「データ関連」と「関連」の違い

ISO19510

BPMN 2.0では「データ関連」と呼ばれる点線が増えました。BPMN 1.xでも「関連」と呼ばれる点線があったので、点線が2種類になりました。下図の左側がデータ関連、右側が関連です。

2種類の点線を比べてみて、データ関連には双方向の矢印が無いことにすぐに気付くと思いますが、それ以外の違いはわかり難いですよね。

実のところ、それ以外には見た目の違いがありません。あとは「使い方の違い」と「隠れた違い」があるだけです。

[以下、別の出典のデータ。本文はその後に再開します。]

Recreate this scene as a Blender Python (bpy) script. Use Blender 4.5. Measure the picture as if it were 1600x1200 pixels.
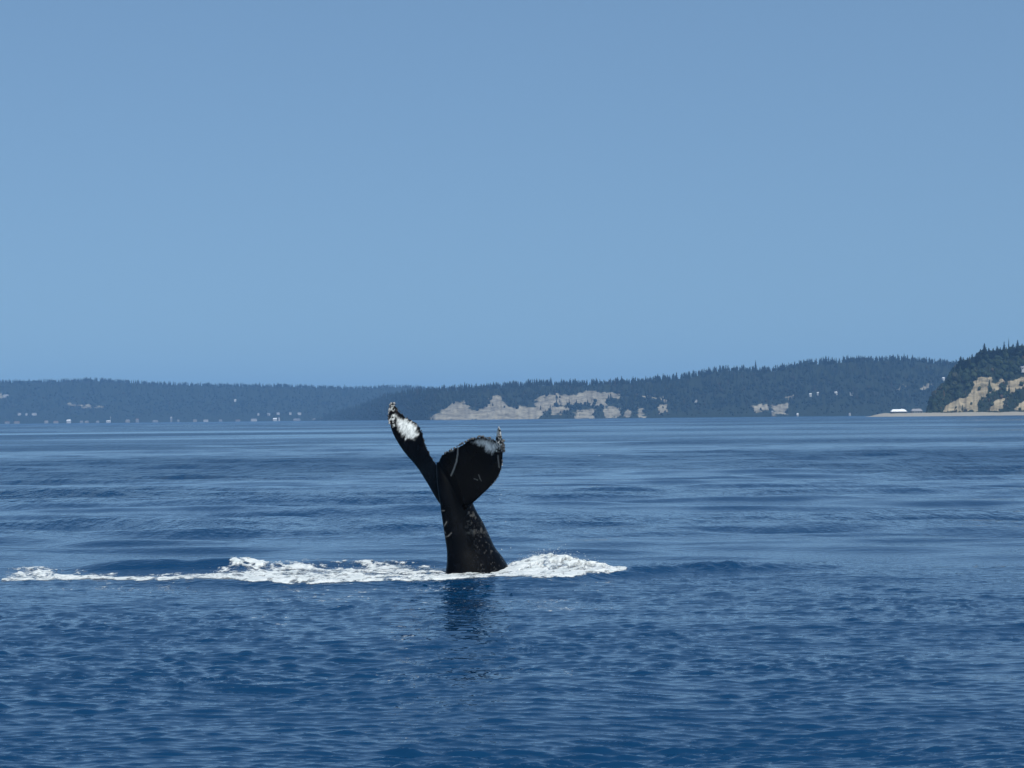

違いの話をさらに進める前に、もう1つ改訂内容を確認してください。

BPMN2.0では、データオブジェクトが「成果物(Artifacts)」と呼ばれる図形群ではなくなり、データストアという新たな図形が増えています。
成果物とは、業務フローに補足説明を加えるための図形のことです。つまり、データオブジェクトが単なる補足説明用の図形ではなくなったということです。
もう少しだけ具体的に説明すると、データオブジェクトが BPMNの狙い(2)で触れた実行可能モデルにおいて意味のある図形に変わったと言えます。BPMS(ビジネスプロセス管理システム)というITシステムが扱うデータについて記述するために、データオブジェクトの役割が変わり、データストアが新たに加わりました。

データ関連もBPMSが扱うデータについて記述するために新たに追加されたものです。データ関連と関連の使い方の違いとは次の通りとなります。

  • データ関連はデータオブジェクトとデータストアに使う
  • 関連は成果物(Artifacts)に使う

さらに、BPMSを動かすために業務フロー上では見えない属性情報を各図形に定義する、その定義に関してもデータ関連と関連では違いがあります。そのような隠れた違いについては、話が長くなるので、別の機会に詳しくお話したいと思います。

ここでクイズです。下の図の(1)~(3)の中には「関連」が1つだけあります。それはどれでしょうか?



答えは(3)です。(1)と(2)の点線はデータオブジェクトにつながっているので「データ関連」です。(3)は紙の折れ目が右下なのでデータオブジェクトではなく拡張成果物です。成果物につなぐ点線は「関連」となります。